Queridos hermanos y hermanas, ¡buenos días!
Este encuentro nuestro tiene lugar en el clima espiritual del Adviento, que se hace más intenso por la Novena de la Santa Navidad, que estamos viviendo en estos días y que nos conduce a las fiestas navideñas. Por ello, hoy desearía reflexionar con vosotros sobre el nacimiento de Jesús, fiesta de la confianza y de la esperanza, que supera la incertidumbre y el pesimismo. Y la razón de nuestra esperanza es ésta: Dios está con nosotros y Dios se fía aún de nosotros. Pero pensad bien en esto: Dios está con nosotros y Dios se fía aún de nosotros. Es generoso este Dios Padre. Él viene a habitar con los hombres, elige la tierra como morada suya para estar junto al hombre y hacerse encontrar allí donde el hombre pasa sus días en la alegría y en el dolor. Por lo tanto, la tierra ya no es sólo un «valle de lágrimas», sino el lugar donde Dios mismo puso su tienda, es el lugar del encuentro de Dios con el hombre, de la solidaridad de Dios con los hombres.
Dios quiso compartir nuestra condición humana hasta el punto de hacerse una cosa sola con nosotros en la persona de Jesús, que es verdadero hombre y verdadero Dios. Pero hay algo aún más sorprendente. La presencia de Dios en medio de la humanidad no se realiza en un mundo ideal, idílico, sino en este mundo real, marcado por muchas cosas buenas y malas, marcado por divisiones, maldad, pobreza, prepotencias y guerras. Él eligió habitar nuestra historia así como es, con todo el peso de sus límites y de sus dramas. Actuando así demostró de modo insuperable su inclinación misericordiosa y llena de amor hacia las creaturas humanas. Él es el Dios-con-nosotros; Jesús es Dios-con-nosotros. ¿Creéis vosotros esto? Hagamos juntos esta profesión: Jesús es Dios-con-nosotros. Jesús es Dios-con-nosotros desde siempre y para siempre con nosotros en los sufrimientos y en los dolores de la historia. El nacimiento de Jesús es la manifestación de que Dios «tomó partido» de una vez para siempre de la parte del hombre, para salvarnos, para levantarnos del polvo de nuestras miserias, de nuestras dificultades, de nuestros pecados.

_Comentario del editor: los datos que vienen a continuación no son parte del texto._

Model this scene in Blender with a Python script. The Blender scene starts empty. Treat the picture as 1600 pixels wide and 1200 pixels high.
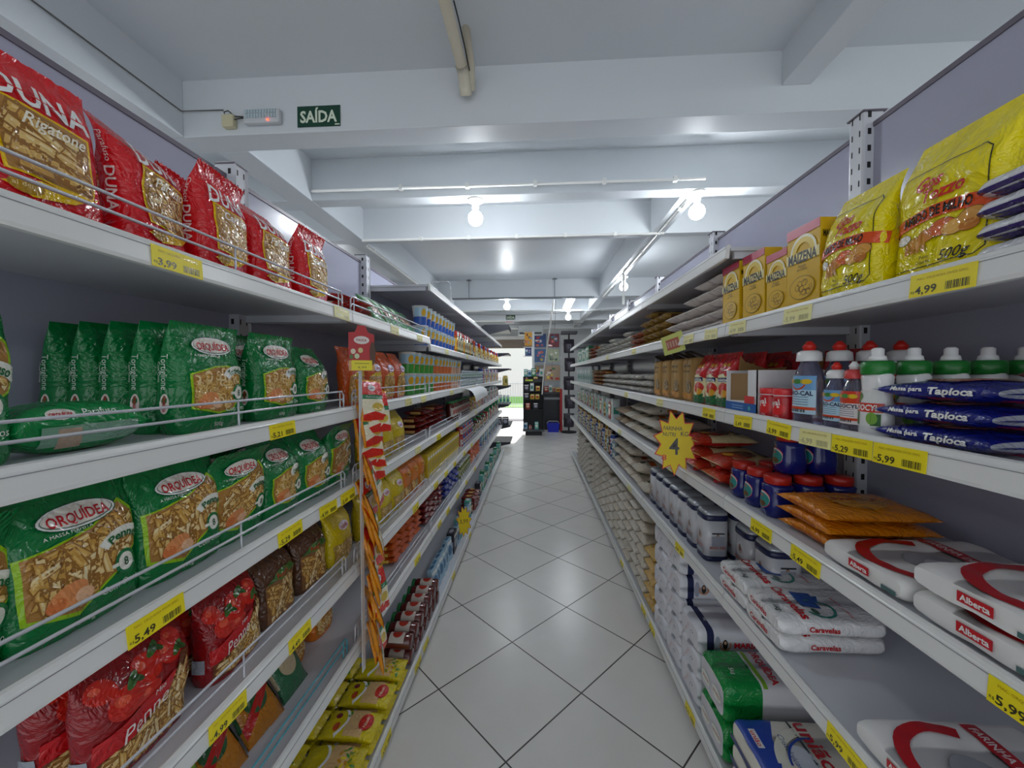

De aquí viene el gran «regalo» del Niño de Belén: Él nos trae una energía espiritual, una energía que nos ayuda a no hundirnos en nuestras fatigas, en nuestras desesperaciones, en nuestras tristezas, porque es una energía que caldea y transforma el corazón. El nacimiento de Jesús, en efecto, nos trae la buena noticia de que somos amados inmensamente y singularmente por Dios, y este amor no sólo nos lo da a conocer, sino que nos lo dona, nos lo comunica.
De la contemplación gozosa del misterio del Hijo de Dios nacido por nosotros, podemos sacar dos consideraciones.
La primera es que si en Navidad Dios se revela no como uno que está en lo alto y que domina el universo, sino como Aquél que se abaja, desciende sobre la tierra pequeño y pobre, significa que para ser semejantes a Él no debemos ponernos sobre los demás, sino, es más, abajarnos, ponernos al servicio, hacernos pequeños con los pequeños y pobres con los pobres. Pero es algo feo cuando se ve a un cristiano que no quiere abajarse, que no quiere servir. Un cristiano que se da de importante por todos lados, es feo: ese no es cristiano, ese es pagano. El cristiano sirve, se abaja. Obremos de manera que estos hermanos y hermanas nuestros no se sientan nunca solos.
La segunda consecuencia: si Dios, por medio de Jesús, se implicó con el hombre hasta el punto de hacerse como uno de nosotros, quiere decir que cualquier cosa que hagamos a un hermano o a una hermana la habremos hecho a Él. Nos lo recordó Jesús mismo: quien haya alimentado, acogido, visitado, amado a uno de los más pequeños y de los más pobres entre los hombres, lo habrá hecho al Hijo de Dios.
Encomendémonos a la maternal intercesión de María, Madre de Jesús y nuestra, para que nos ayude en esta Santa Navidad, ya cercana, a reconocer en el rostro de nuestro prójimo, especialmente de las personas más débiles y marginadas, la imagen del Hijo de Dios hecho hombre.